Now, buyers of flats can take over project abandoned by builder

Oct 05, 2012, 08:04 IST | Varun Singh

New law allows home buyers to turn developers, sell 10% of land to raise money for construction if builder scoots midway through project

If your builder vamooses without completing your project, or if he fails to fulfil his promises, then as a home buyer you no longer have to worry. By allowing buyers to turn into developers in such a case, the state government has now armed you with the powers to finish the housing scheme yourself.

While the new Maharashtra Housing Act has introduced a rule that allows a group of homebuyers to go ahead and develop projects left incomplete by the builder, the icing on the cake is that you do not even have to worry about the money.

Beware: The recently passed new Maharashtra Housing Act promises action against any builder who leaves a project incomplete. Representation Pic

The act makes it mandatory for every developer to keep 10 per cent of the land reserved to enable buyers to raise money by selling it if they are left in the lurch. The developer cannot sell the reserved land till he completes the project and hands it over to the buyers.

The recently passed law also promises stern action against any builder who leaves a project incomplete. Housing Minister Sachin Ahir said the innovative provision in the law would make builders more responsible, while enabling buyers to take on errant builders.

“Under this law, the builder will have to keep 10 per cent of the total land in reserve,” Ahir said. “If the builder defaults on his promise, then the authority concerned will, via an escrow agent, take over the land and it will be handed over to 60 per cent of the home buyers. The buyers, by selling this piece of land, can go ahead and develop the building.” Buyers have welcomed the housing regulatory law, calling it one of the most beneficial acts when it comes to safeguarding their interests. 

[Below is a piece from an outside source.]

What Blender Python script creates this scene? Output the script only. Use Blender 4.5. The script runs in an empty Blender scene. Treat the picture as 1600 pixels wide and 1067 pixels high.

“This particular part (keeping 10 per cent of the land reserved) in the new regulations was one of the suggestions made by us, and I am happy to see that it has come through,” said Ramesh Prabhu, chairman, Maharashtra Societies Welfare Association. “The builders, with such a huge portion of their project kept in reserve, will not dare to think of risking the project now. This is because even if 10 flats are formed on the 10 per cent reserve land, it means a huge chunk of the builder’s profit, which he wouldn’t like to lose.”

Prabhu said the act will make builders submit their entire proposal to the authority concerned, thus helping the government understand their construction plan and know the number of flats in the project, besides many other construction details. “This will make the whole construction business super-transparent,” Prabhu said.